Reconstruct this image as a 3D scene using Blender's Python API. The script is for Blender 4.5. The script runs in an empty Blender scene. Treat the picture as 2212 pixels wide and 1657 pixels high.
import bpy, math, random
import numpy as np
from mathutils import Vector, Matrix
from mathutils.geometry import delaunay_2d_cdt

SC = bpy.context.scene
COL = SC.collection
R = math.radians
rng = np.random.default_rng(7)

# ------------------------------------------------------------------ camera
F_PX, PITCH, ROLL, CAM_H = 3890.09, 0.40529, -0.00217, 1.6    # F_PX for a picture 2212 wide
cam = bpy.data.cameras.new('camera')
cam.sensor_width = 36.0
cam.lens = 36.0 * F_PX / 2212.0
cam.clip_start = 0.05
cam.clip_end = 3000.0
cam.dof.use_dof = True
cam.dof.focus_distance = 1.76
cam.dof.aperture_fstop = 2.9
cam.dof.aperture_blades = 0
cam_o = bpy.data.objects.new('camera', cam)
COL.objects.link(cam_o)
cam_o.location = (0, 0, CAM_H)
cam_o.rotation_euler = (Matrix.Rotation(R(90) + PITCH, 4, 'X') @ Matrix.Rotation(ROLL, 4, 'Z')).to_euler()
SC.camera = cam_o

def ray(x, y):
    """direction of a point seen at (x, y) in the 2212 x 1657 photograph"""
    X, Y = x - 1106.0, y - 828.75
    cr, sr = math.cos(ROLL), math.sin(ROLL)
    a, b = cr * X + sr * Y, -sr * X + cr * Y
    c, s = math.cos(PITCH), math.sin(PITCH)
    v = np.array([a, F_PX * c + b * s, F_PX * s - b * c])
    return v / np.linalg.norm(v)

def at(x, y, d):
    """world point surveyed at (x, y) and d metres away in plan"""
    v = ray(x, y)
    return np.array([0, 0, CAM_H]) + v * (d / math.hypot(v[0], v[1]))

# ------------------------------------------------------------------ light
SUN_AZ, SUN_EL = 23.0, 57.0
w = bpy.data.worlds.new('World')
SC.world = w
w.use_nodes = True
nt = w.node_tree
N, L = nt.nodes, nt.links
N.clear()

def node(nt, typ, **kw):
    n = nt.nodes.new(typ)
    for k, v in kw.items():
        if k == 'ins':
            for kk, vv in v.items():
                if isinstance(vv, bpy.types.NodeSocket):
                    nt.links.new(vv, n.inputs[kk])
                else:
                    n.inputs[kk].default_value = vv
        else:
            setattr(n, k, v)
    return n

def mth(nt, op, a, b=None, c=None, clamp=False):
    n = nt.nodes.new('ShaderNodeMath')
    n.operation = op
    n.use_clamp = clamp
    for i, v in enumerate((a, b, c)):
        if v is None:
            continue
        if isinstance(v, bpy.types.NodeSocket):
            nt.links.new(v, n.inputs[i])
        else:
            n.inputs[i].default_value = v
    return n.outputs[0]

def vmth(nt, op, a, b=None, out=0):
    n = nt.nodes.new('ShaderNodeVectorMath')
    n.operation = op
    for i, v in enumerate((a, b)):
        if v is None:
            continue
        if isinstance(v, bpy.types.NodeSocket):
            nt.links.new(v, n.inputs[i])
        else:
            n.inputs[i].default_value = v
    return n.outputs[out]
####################
● Exercise prompt:
Return all the data exactly as given.

● The output:
Reconstruct this image as a 3D scene using Blender's Python API. The script is for Blender 4.5. The script runs in an empty Blender scene. Treat the picture as 2212 pixels wide and 1657 pixels high.
import bpy, math, random
import numpy as np
from mathutils import Vector, Matrix
from mathutils.geometry import delaunay_2d_cdt

SC = bpy.context.scene
COL = SC.collection
R = math.radians
rng = np.random.default_rng(7)

# ------------------------------------------------------------------ camera
F_PX, PITCH, ROLL, CAM_H = 3890.09, 0.40529, -0.00217, 1.6    # F_PX for a picture 2212 wide
cam = bpy.data.cameras.new('camera')
cam.sensor_width = 36.0
cam.lens = 36.0 * F_PX / 2212.0
cam.clip_start = 0.05
cam.clip_end = 3000.0
cam.dof.use_dof = True
cam.dof.focus_distance = 1.76
cam.dof.aperture_fstop = 2.9
cam.dof.aperture_blades = 0
cam_o = bpy.data.objects.new('camera', cam)
COL.objects.link(cam_o)
cam_o.location = (0, 0, CAM_H)
cam_o.rotation_euler = (Matrix.Rotation(R(90) + PITCH, 4, 'X') @ Matrix.Rotation(ROLL, 4, 'Z')).to_euler()
SC.camera = cam_o

def ray(x, y):
    """direction of a point seen at (x, y) in the 2212 x 1657 photograph"""
    X, Y = x - 1106.0, y - 828.75
    cr, sr = math.cos(ROLL), math.sin(ROLL)
    a, b = cr * X + sr * Y, -sr * X + cr * Y
    c, s = math.cos(PITCH), math.sin(PITCH)
    v = np.array([a, F_PX * c + b * s, F_PX * s - b * c])
    return v / np.linalg.norm(v)

def at(x, y, d):
    """world point surveyed at (x, y) and d metres away in plan"""
    v = ray(x, y)
    return np.array([0, 0, CAM_H]) + v * (d / math.hypot(v[0], v[1]))

# ------------------------------------------------------------------ light
SUN_AZ, SUN_EL = 23.0, 57.0
w = bpy.data.worlds.new('World')
SC.world = w
w.use_nodes = True
nt = w.node_tree
N, L = nt.nodes, nt.links
N.clear()

def node(nt, typ, **kw):
    n = nt.nodes.new(typ)
    for k, v in kw.items():
        if k == 'ins':
            for kk, vv in v.items():
                if isinstance(vv, bpy.types.NodeSocket):
                    nt.links.new(vv, n.inputs[kk])
                else:
                    n.inputs[kk].default_value = vv
        else:
            setattr(n, k, v)
    return n

def mth(nt, op, a, b=None, c=None, clamp=False):
    n = nt.nodes.new('ShaderNodeMath')
    n.operation = op
    n.use_clamp = clamp
    for i, v in enumerate((a, b, c)):
        if v is None:
            continue
        if isinstance(v, bpy.types.NodeSocket):
            nt.links.new(v, n.inputs[i])
        else:
            n.inputs[i].default_value = v
    return n.outputs[0]

def vmth(nt, op, a, b=None, out=0):
    n = nt.nodes.new('ShaderNodeVectorMath')
    n.operation = op
    for i, v in enumerate((a, b)):
        if v is None:
            continue
        if isinstance(v, bpy.types.NodeSocket):
            nt.links.new(v, n.inputs[i])
        else:
            n.inputs[i].default_value = v
    return n.outputs[out]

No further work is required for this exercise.